When you refer to a bore gage, first thing that comes to mind are the 3-point ID measuring instrument that generally reads in tenths. These generally require checking against a calibrated setting ring. No way of using this type of instrument to verify the calibration if a OD mic.

The other type of bore gage is the dial type which is set to a calibrated setting ring or can be set using a mic, but cannot be used to check at mic to.

Overall, you really need to get the proper mic standard to calibrate your mic to, or invest into a decent set of gage blocks. Most used ones are decent for H-M shops to use. I have several used sets I've bought over the years. Even though, you can't rung them together anymore, they are still accurate for checking your mics to, most of the time. I do have a good set of Mitutoyo square gage blocks that are in excellent shape I've used in comparison to some of the "really" used gage blocks using mics and I cannot detect any differences in readings. Again mics can only detect measurements of "tenths", where gage blocks, with proper equipment, controlled environment, and expertise, can detect measurements of "millionths" of an inch. That would be splitting a human hair about 100 times!

In my real world I work in, If I get things within .001" of an inch, I'm doing good!

If you find the mic to be off a little using your bore mic to check against, don't adjust the mic.
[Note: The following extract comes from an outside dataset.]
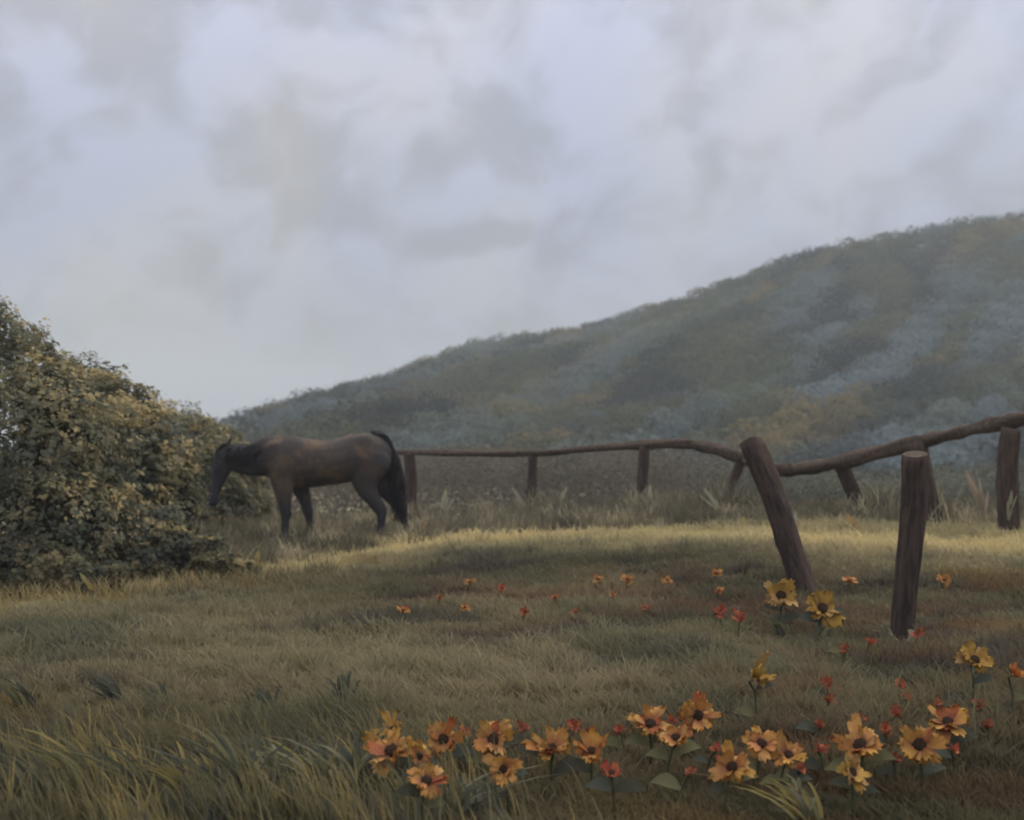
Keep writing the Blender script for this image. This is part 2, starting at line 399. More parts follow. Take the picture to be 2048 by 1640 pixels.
# the rail: log after log along a crooked line
RL = [(545, 900, 21.4, 5), (820, 905, 20, 5), (1062, 907, 19, 6), (1235, 893, 18.3, 8), (1385, 889, 17.5, 9.5), (1490, 918, 16.95, 12), (1560, 940, 16.4, 13),
      (1665, 927, 15.7, 14.5), (1850, 882, 14.2, 13.5), (1960, 855, 13.4, 13.5), (2060, 835, 12.8, 13.5), (2250, 790, 11.6, 15)]
def cat(p0, p1, p2, p3, t):
    return .5 * ((2 * p1) + (-p0 + p2) * t + (2 * p0 - 5 * p1 + 4 * p2 - p3) * t * t + (-p0 + 3 * p1 - 3 * p2 + p3) * t ** 3)
pts3 = [(at(a, b, c), r * c / F) for a, b, c, r in RL]
def rail_section(i0, i1, seed):
    path, rad = [], []
    for i in range(i0, i1):
        q = [pts3[min(max(j, 0), len(pts3) - 1)] for j in (i - 1, i, i + 1, i + 2)]
        for k in range(12):
            t = k / 12; path.append(cat(q[0][0], q[1][0], q[2][0], q[3][0], t)); rad.append(q[1][1] * (1 - t) + q[2][1] * t)
    path.append(pts3[i1][0]); rad.append(pts3[i1][1])
    r = random.Random(seed); bm = bmesh.new(); seg = 14; n = len(path); rings = []
    ph = [r.uniform(0, 6.28) for _ in range(6)]
    for i, p in enumerate(path):
        td = (path[min(i + 1, n - 1)] - path[max(i - 1, 0)]).normalized()
        side = td.cross(Vector((0, 0, 1))).normalized(); up = side.cross(td)
        ring = []
        for k in range(seg):
            a = 2 * math.pi * k / seg
            q = rad[i] * (1 + .14 * math.sin(2 * a + ph[0] + i * .25) + .10 * math.sin(4 * a + ph[1] - i * .4) + .10 * math.sin(i * .9 + ph[2]) + .07 * math.sin(7 * a + ph[3] + i))
            if i in (0, n - 1): q *= .85
            ring.append(bm.verts.new(p - fb + side * math.cos(a) * q + up * math.sin(a) * q))
        rings.append(ring)
    for a, b in zip(rings, rings[1:]):
        for k in range(seg): bm.faces.new((a[k], a[(k + 1) % seg], b[(k + 1) % seg], b[k]))
    bm.faces.new(rings[0][::-1]); bm.faces.new(rings[-1])
    bmesh.ops.recalc_face_normals(bm, faces=bm.faces[:])
    bm_obj('rail', bm, M['rail'], fence)
for s, (i0, i1) in enumerate([(0, 1), (1, 2), (2, 4), (4, 5), (5, 7), (7, 8), (8, 10), (10, 11)]): rail_section(i0, i1, 60 + s)

# ------------------------------------------------------------------ shrubs on the left
AUT_LIT = np.array((.50, .41, .22))  # autumn leaf colour, also used for the painted edge light
def shrub(label, lobes, Y, base_px, seed, nleaf, size=(.036, .070), green=(.165, .170, .120), dark=(.130, .146, .120), warm=.75, depth=1.0, wob=.42):
    r = np.random.default_rng(seed)
    L = [(np.array(at(px, py, Y + dy)), rr * Y / F) for px, py, rr, dy in lobes]
    bz = min(tz(c[0], c[1]) for c, _ in L)
    bp = ground_at(*base_px); base = Vector((bp.x, Y, tz(bp.x, Y)))
    root = tag(empty('shrub', base), label, 'shrub', 'dense shrubs at the left edge of the meadow')
    w_ = np.array([rr ** 2 for _, rr in L]); w_ /= w_.sum()
    which = r.choice(len(L), nleaf, p=w_)
    D = r.normal(size=(nleaf, 3)); D /= np.linalg.norm(D, axis=1)[:, None]
    C0 = np.array([c for c, _ in L])[which]; R0 = np.array([q for _, q in L])[which]
    lump = .78 + .36 * snoise(D * R0[:, None] + C0, .28, seed) + .30 * (snoise(D * R0[:, None] + C0, .10, seed + 1) - .5)
    rad = R0 * lump * (1 - .30 * r.random(nleaf) ** 2.2 + .08 * r.random(nleaf) ** 6)
    P = C0 + D * rad[:, None] * np.array((1, depth, 1))
    ins = np.zeros(nleaf, bool)
    for c, q in L: ins |= (np.linalg.norm((P - c) / np.array((1, depth, 1)), axis=1) < q * .70)
    g = terrain(P[:, 0], P[:, 1])
    ok = ~ins & (P[:, 2] > g + .02); P, D = P[ok], D[ok]; n = len(P)
    sz = size[0] * .8 + (size[1] * 1.15 - size[0] * .8) * r.random(n) ** 1.8
    V, Fc = leaf_quads(P, D + np.array((0, -.1, .35)), sz, .62, wob)
    a = snoise(P, .26, seed + 2); b = snoise(P, .45, seed + 3); c = snoise(P, .17, seed + 4)
    Cc = lerp(np.tile(green, (n, 1)), np.tile(dark, (n, 1)), sstep(.45, .85, b))
    Cc = lerp(Cc, np.tile((.23, .205, .125), (n, 1)), sstep(.6, .85, a) * .8)
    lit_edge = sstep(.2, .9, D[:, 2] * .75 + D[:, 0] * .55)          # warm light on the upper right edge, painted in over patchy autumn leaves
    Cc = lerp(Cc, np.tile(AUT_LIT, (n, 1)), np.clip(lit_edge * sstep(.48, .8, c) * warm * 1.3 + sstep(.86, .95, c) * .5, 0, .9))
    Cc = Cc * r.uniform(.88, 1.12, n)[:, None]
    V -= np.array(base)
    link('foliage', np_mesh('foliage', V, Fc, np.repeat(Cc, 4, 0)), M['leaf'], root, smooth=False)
    rr_ = random.Random(seed)
    for c, q in L[:5]:                                             # boughs from the foot into every lobe
        bm = bmesh.new(); c = Vector(c) - base; foot = Vector((c.x * .45 + rr_.uniform(-.1, .1), c.y * .4, tz(base.x + c.x * .45, base.y) - base.z - .05))
        mid = foot.lerp(c, .5) + Vector((rr_.uniform(-.1, .1), 0, .12))
        tube(bm, [foot, foot.lerp(mid, .5), mid, mid.lerp(c, .5), c], [.035, .03, .024, .018, .01], 7)
        for k in range(9):
            dv = Vector((rr_.gauss(0, 1), rr_.gauss(0, 1), rr_.gauss(.5, .7))).normalized() * q * .85
            s = mid.lerp(c, rr_.random()); tube(bm, [s, s + dv * .5 + Vector((0, 0, .04)), s + dv], [.012, .008, .003], 5)
        bm_obj('branch', bm, M['bark'], root)
    return root
shrub('tallest shrub, dark olive with tan tips, cut by the left edge of the picture',
      [(-270, 740, 270, .5), (-95, 835, 190, .2), (-5, 785, 150, .1), (75, 885, 155, -.1), (-40, 1010, 200, 0), (90, 1060, 150, -.2), (-230, 1030, 230, 0), (-25, 690, 95, 0), (40, 740, 85, .05), (105, 765, 62, .1)], 10.7, (-60, 1190), 101, 120000)
shrub('broad rounded olive shrub with yellow leaves, second from the left edge',
      [(225, 880, 125, .2), (160, 830, 115, .1), (180, 1000, 160, -.1), (285, 950, 112, .1), (270, 1070, 105, -.3), (150, 1090, 110, -.4), (330, 1035, 66, 0)], 11.6, (230, 1165), 102, 95000)
shrub('shrub with tan tipped sprays directly behind the head of the horse',
      [(350, 900, 90, 0), (400, 925, 85, 0), (440, 960, 80, .2), (340, 990, 110, 0), (420, 1020, 80, 0), (478, 965, 52, .3), (500, 1010, 50, .2), (440, 885, 42, .4), (495, 905, 26, .4)], 17.4, (400, 1085), 103, 60000, size=(.045, .075), warm=.7)
shrub('low dark shrub on the grass in front of the horse, below its head',
      [(350, 1120, 62, 0), (410, 1125, 52, -.1), (460, 1140, 36, -.1), (290, 1135, 55, -.1), (500, 1140, 24, 0)], 10.9, (400, 1160), 104, 20000, size=(.034, .075), wob=.8, green=(.135, .136, .095), dark=(.090, .098, .082), warm=.25)
shrub('small dark low shrub at the foot of the tallest shrub, at the left edge',
      [(20, 1150, 65, 0), (90, 1150, 60, -.1), (155, 1160, 50, -.1), (215, 1160, 42, 0), (-60, 1160, 60, 0)], 9.9, (90, 1195), 105, 24000, size=(.034, .075), wob=.8, green=(.140, .142, .096), dark=(.092, .100, .082), warm=.25)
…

Your mic is more than likely dead accuracy compared to the bore mic. Just my two cents worth. I don't claim to be an expert at this stuff, just lots of experience dealing with precision measuring tools and QC people that are supposed to know how to properly calibrate your measuring tools. Save that discussion for another time.

Maybe some day we can get Tony to speak on this. He's our residence expert on Quality in my opinion.